_Description of the task_
Transcribe the records that follow, preserving every word.

_Data in this exercise_
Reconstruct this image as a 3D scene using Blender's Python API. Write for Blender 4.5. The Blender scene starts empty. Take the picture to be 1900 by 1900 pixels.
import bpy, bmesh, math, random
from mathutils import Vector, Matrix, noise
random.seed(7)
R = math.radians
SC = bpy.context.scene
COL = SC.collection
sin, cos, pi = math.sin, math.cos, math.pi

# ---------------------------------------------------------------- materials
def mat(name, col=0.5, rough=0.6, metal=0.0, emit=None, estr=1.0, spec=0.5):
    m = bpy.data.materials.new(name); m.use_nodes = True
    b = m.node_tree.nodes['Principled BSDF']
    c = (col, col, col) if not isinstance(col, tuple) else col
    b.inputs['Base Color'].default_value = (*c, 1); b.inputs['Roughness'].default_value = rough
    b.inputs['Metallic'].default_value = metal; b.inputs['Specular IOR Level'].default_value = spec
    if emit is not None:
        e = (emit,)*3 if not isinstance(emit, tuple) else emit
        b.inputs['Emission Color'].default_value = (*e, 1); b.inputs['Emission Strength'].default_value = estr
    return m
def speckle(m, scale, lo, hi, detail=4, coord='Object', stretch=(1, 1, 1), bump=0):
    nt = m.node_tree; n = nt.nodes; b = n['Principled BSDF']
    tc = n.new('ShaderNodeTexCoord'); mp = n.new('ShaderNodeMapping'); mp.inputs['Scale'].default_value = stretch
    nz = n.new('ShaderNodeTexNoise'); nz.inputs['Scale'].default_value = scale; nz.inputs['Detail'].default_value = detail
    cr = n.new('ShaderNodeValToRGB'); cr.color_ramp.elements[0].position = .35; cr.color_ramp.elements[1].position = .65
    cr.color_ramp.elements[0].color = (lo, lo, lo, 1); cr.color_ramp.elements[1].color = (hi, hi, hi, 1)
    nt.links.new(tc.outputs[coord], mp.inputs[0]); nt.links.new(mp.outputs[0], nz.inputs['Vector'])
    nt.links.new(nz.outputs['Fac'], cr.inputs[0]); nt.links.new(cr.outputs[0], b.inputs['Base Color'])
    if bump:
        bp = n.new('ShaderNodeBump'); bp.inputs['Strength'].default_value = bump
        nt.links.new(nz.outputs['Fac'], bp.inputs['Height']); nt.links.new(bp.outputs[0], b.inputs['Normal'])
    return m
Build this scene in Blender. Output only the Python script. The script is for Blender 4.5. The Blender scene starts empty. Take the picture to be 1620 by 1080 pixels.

_Exercise result_
Reconstruct this image as a 3D scene using Blender's Python API. Write for Blender 4.5. The Blender scene starts empty. Take the picture to be 1900 by 1900 pixels.
import bpy, bmesh, math, random
from mathutils import Vector, Matrix, noise
random.seed(7)
R = math.radians
SC = bpy.context.scene
COL = SC.collection
sin, cos, pi = math.sin, math.cos, math.pi

# ---------------------------------------------------------------- materials
def mat(name, col=0.5, rough=0.6, metal=0.0, emit=None, estr=1.0, spec=0.5):
    m = bpy.data.materials.new(name); m.use_nodes = True
    b = m.node_tree.nodes['Principled BSDF']
    c = (col, col, col) if not isinstance(col, tuple) else col
    b.inputs['Base Color'].default_value = (*c, 1); b.inputs['Roughness'].default_value = rough
    b.inputs['Metallic'].default_value = metal; b.inputs['Specular IOR Level'].default_value = spec
    if emit is not None:
        e = (emit,)*3 if not isinstance(emit, tuple) else emit
        b.inputs['Emission Color'].default_value = (*e, 1); b.inputs['Emission Strength'].default_value = estr
    return m
def speckle(m, scale, lo, hi, detail=4, coord='Object', stretch=(1, 1, 1), bump=0):
    nt = m.node_tree; n = nt.nodes; b = n['Principled BSDF']
    tc = n.new('ShaderNodeTexCoord'); mp = n.new('ShaderNodeMapping'); mp.inputs['Scale'].default_value = stretch
    nz = n.new('ShaderNodeTexNoise'); nz.inputs['Scale'].default_value = scale; nz.inputs['Detail'].default_value = detail
    cr = n.new('ShaderNodeValToRGB'); cr.color_ramp.elements[0].position = .35; cr.color_ramp.elements[1].position = .65
    cr.color_ramp.elements[0].color = (lo, lo, lo, 1); cr.color_ramp.elements[1].color = (hi, hi, hi, 1)
    nt.links.new(tc.outputs[coord], mp.inputs[0]); nt.links.new(mp.outputs[0], nz.inputs['Vector'])
    nt.links.new(nz.outputs['Fac'], cr.inputs[0]); nt.links.new(cr.outputs[0], b.inputs['Base Color'])
    if bump:
        bp = n.new('ShaderNodeBump'); bp.inputs['Strength'].default_value = bump
        nt.links.new(nz.outputs['Fac'], bp.inputs['Height']); nt.links.new(bp.outputs[0], b.inputs['Normal'])
    return m
Build this scene in Blender. Output only the Python script. The script is for Blender 4.5. The Blender scene starts empty. Take the picture to be 1620 by 1080 pixels.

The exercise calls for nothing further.